Monday, November 09, 2009

Four to one against

Neil Dawson once said that there is no such thing as a temporary outdoor sculpture. His point was that to survive at all temporary outdoor works had to be as secure, as well designed and as robust as permanent ones. The wind – as Neil himself once discovered to his cost – blows with the same strength on the temporary and permanent alike. This reality is one faced by the four plinth project outside Te Papa: an exposed site, a lot of foot traffic day and night and a big space to fill with not just one sculpture but four.

Bearing all this in mind, how would you expect four sculptures on four plinths to cost out? Did anyone come up with $6,250 each? That’s what we’re talking about for the next project which has been awarded to Ilam trained Wellington artist Peter Trevelyan. We’ve posted before about what an absurdly small amount of money is allocated for this large sculptural project. The first contender, Regan Gentry, sensibly opted for a work using cheap rugged materials (Number 8 fencing wire) in his homage to the popular hobby art of wire tree sculpture, but Peter Trevelyan is taking a different tack with his work Mimetic Brotherhood.

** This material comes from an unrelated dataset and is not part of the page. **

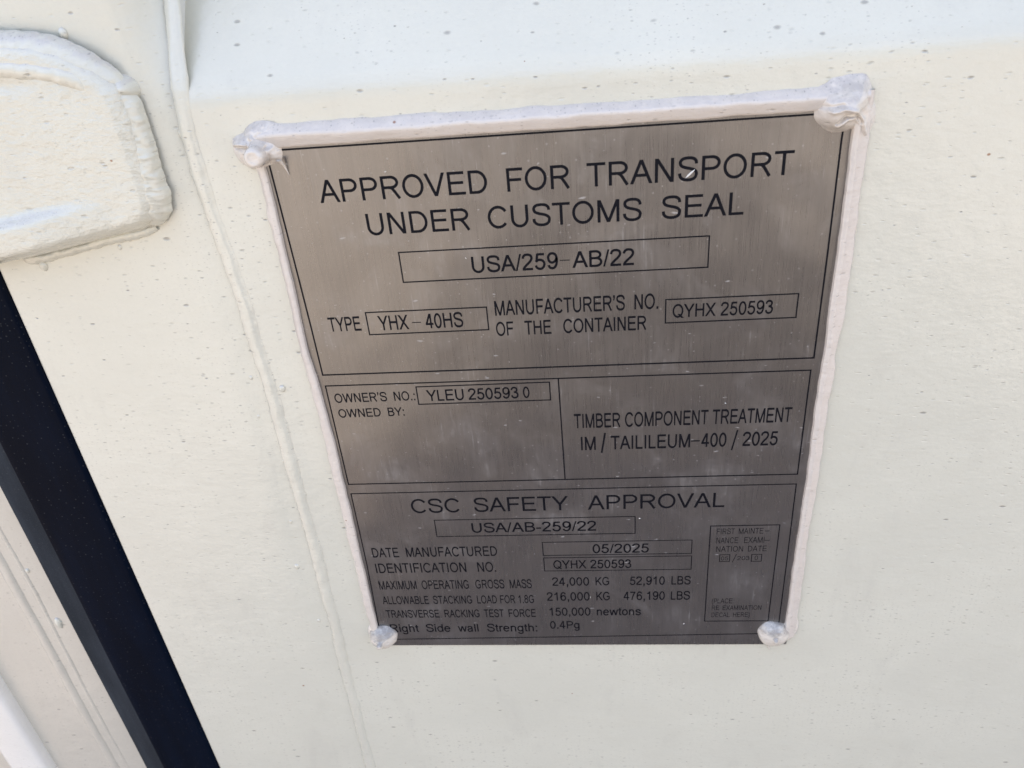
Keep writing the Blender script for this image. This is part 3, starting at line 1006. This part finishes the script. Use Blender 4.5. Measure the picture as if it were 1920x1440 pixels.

Film maker Stephen Spielberg famously claimed that his big lesson from making Jaws was to never again work with mechanical sharks and never shoot a film on water. The same might be said for mirrors and hydraulics in public sculpture. That Trevelyan can even consider making four hydraulically moving sculptures for $25,000 is extraordinary, but that each work is covered in mirrors and has to stay in motion for months on end ventures way beyond the usual demands placed on temporary outdoor sculpture. Let’s hope Trevelyan’s contract with the Wellington Sculpture Trust puts the replacement of mirror parts, the maintenance of the hydraulics and third party insurance on someone other than the artist.